Your client’s role in producing an Individual Voluntary Arrangement:

  • Your client will need to provide us with information and documentation on their household income and expenditure.   Any assets that they own including their house, cars, policies etc.  
  • Your client will also need to supply us with a full list of all your client’s creditors including store cards, loans, catalogue debts, unpaid utility bills etc.
  • You will not need to contact your client’s creditors directly.
  • Once your client’s individual voluntary arrangement is agreed your client will need to make the agreed monthly payments for the duration of the arrangement.

Moneysolve can arrange an IVA for your clients that could write off 90% of debt and leave your clients debt-free.

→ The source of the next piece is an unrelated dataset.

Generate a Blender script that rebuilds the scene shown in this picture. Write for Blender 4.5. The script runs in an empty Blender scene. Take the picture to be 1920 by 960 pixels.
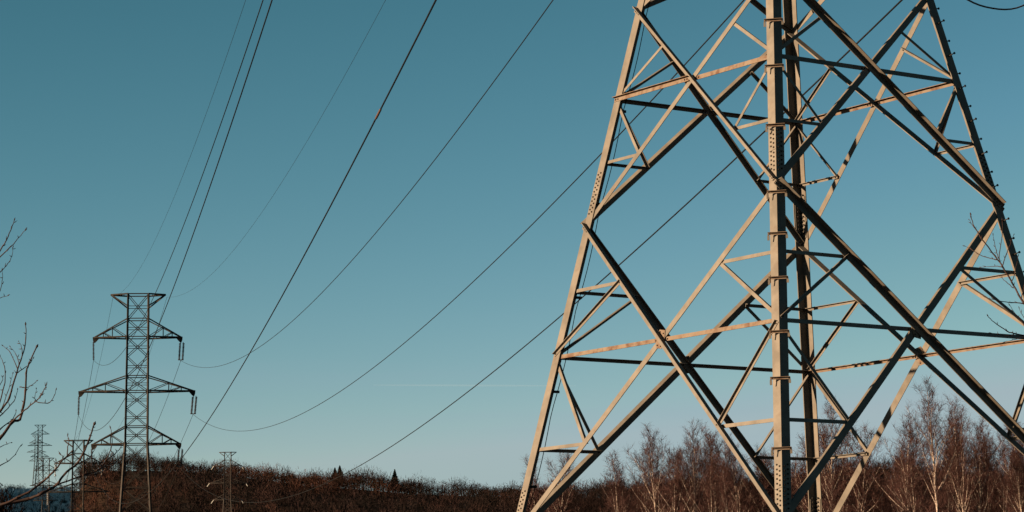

The clients creditors’ role in the Individual Voluntary Arrangement process:

Your client’s creditors must decide whether to …

  • accept your client’s proposal
  • reject your client’s proposal
  • accept your client’s proposal subject to conditions.
  • Once the proposal is accepted they must freeze all interest payments and stop demanding money from your client directly.   Your client can look forward to a debt-free and bright future.

Advantages of IVAs

  • Your client will not lose control of their assets as they would in a bankruptcy.
  • If your client is a director of a limited company or self-employed it is easier for them to remain in business.   In other words your client would not automatically be disqualified from acting as a director and similarly their business partnership would not automatically be terminated.  Statutory restrictions on obtaining credit would not apply,   There is less stigma in IVAs than in bankruptcy.
  • IVAs are not advertised in local newspapers.
  • There is quite a lot of flexibility in the preparation of proposal documents and in particular what assets can be offered to creditors.   Some assets can be excluded.
  • As long as over 75% of the creditors voting at your client’s creditors’ meeting vote in favour of the proposal than all of your client’s creditors will be bound by its outcome.  This avoids the necessity of securing every creditor’s specific agreement (as would be required in a debt management programme).
  • If approved the IVA gives your client security and comfort in knowing that once your client has fulfilled his/her obligations under the arrangement it will effectively bring the IVA to an end and the creditors will not be able to pursue your client for any unpaid balances guaranteed.

Disadvantages of IVAs

  • The IVA may impose more onerous obligations over a longer period than bankruptcy.
  • Creditors may suggest modifications which may alter the original scope of the proposal for example require higher repayments over a longer period, assets included in the individual voluntary arrangement are held by the Supervisor on trust for the benefit of your creditors.
  • If your client’s IVA is approved and your client subsequently fails to comply with what is required of them in accordance with the terms of the proposal for example if your client fails to make the monthly repayments into their proposal without prior arrangement the Supervisor of the arrangement may be forced by creditors to issue a bankruptcy petition against you.
  • There are restrictions in obtaining credit whilst your client is in an IVA.
  • Your client will only be released from their voluntary arrangement when they have complied with all the conditions of their IVA and their creditors have been notified.
  • If your client is required to re-mortgage your house at the end of the arrangement your client would be left with a higher mortgage but this will be affordable as no further monthly contributions will be required at that stage.